Never try to use a 1/4-inch-phone-to-XLR adapter plug (without a transformer) since the hi-impedance (hi-Z) output from the passive pickup in your guitar will lose most of its high frequencies on a 100-foot trip down a snake. Even the 1/4-inch, unbalanced (low-Z) output of your keyboard can pick up hum down a long microphone snake since there’s unequal impedance feeding the input stage of the console. Note that any unbalanced (2-conductor) cables will tend to pick up hum from every electrical appliance in the room including light dimmers and ballasts, so convert to balanced signal as quickly as possible.

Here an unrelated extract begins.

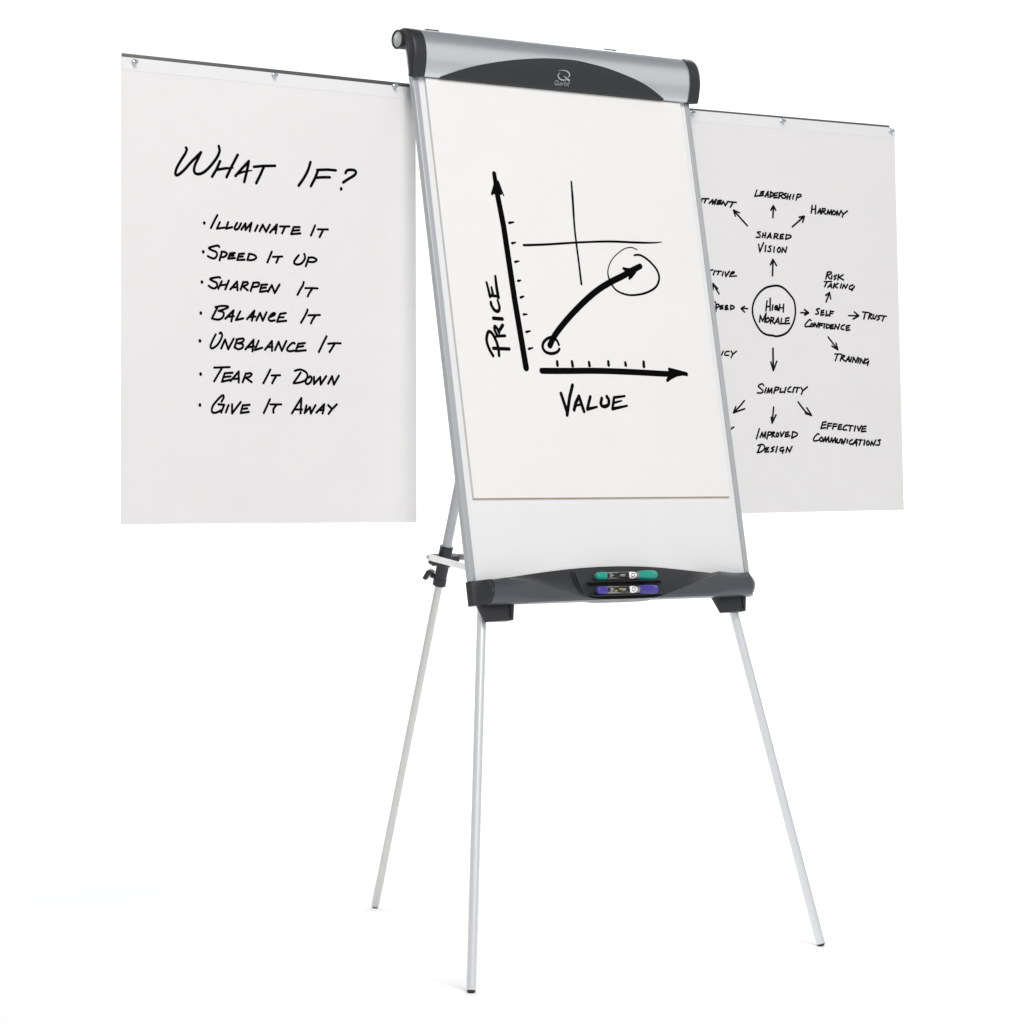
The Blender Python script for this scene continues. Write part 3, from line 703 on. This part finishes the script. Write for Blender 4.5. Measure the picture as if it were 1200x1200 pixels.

The balanced input circuit (XLR Input) in the mixing board effectively nulls out these stray signals if the correct cable type (3-conductor twisted pair) and termination (XLR low-Z) are used.

The Whirlwind IMP-2, shown here, is a good example of a Passive DI. Costing around $50 and available at most music stores, it will save you time and energy, eliminating ground loops and making your audio system sound as good as possible.

In addition to the Instrument/Line Level In and Mic Level Out jacks on a DI, there’s a second 1/4-inch jack on the input of the box that functions to loop-through your signal to a stage amplifier. It is not used to add the stereo outputs of a keyboard or CD player into a mono signal. Distortion or oscillation can result from hooking two outputs together without a summing circuit of some kind.

A direct box usually includes a ground-lift switch, which will assist in breaking ground-loops in the system. A ground loop can occur when two pieces of gear are plugged into different electrical outlets. For example, a keyboard might be plugged into an AC outlet on the stage and the mixing board plugged into an outlet in the back of the room. Any small difference in the ground voltages between these two outlets will cause a current to travel down the shield of the signal cable connecting them, most commonly the signal snake. This makes for a nasty hum though the whole sound system. The ground-lift switch will open up this connection and eliminate the hum in all but the worst situations. Never try to stop this hum by cutting off the ground lug (third pin) on the power cord of an instrument or amplifier. That can lead to electrocution.

Another function of the DI box is to block phantom power at your mixing board from getting into any instruments. For instance, phantom power operates by sending 48 Volts D.C. back up the snake to power a condenser microphone. If, however, you plug in a keyboard or acoustic guitar directly to the microphone snake with only a 1/4-inch-phone-to-XLR adapter plug, that same 48 volts will feed back into the output stage of the musical gear. Most gear only has 25-volt blocking capacitors on the output, so after a while that 48-volts can cause catastrophic failure resulting in smoke, a dead keyboard and an expensive repair. Always use a DI box to plug any stage instrument with 1/4-inch phone plug outputs into XLR inputs that can have phantom power. FYI: Don’t use a 1/4-inch-phone-plug-to-XLR cable adapter in place of a DI box. It might work, but a 1/4-inch- mono- phone-plug-to-XLR cable will short out pins 1 and 3 in the XLR side, which in turn will short out any phantom power enabled on that mic channel. At worst, you’ll shut down the phantom power for that whole section of the console, knocking out all condenser mics.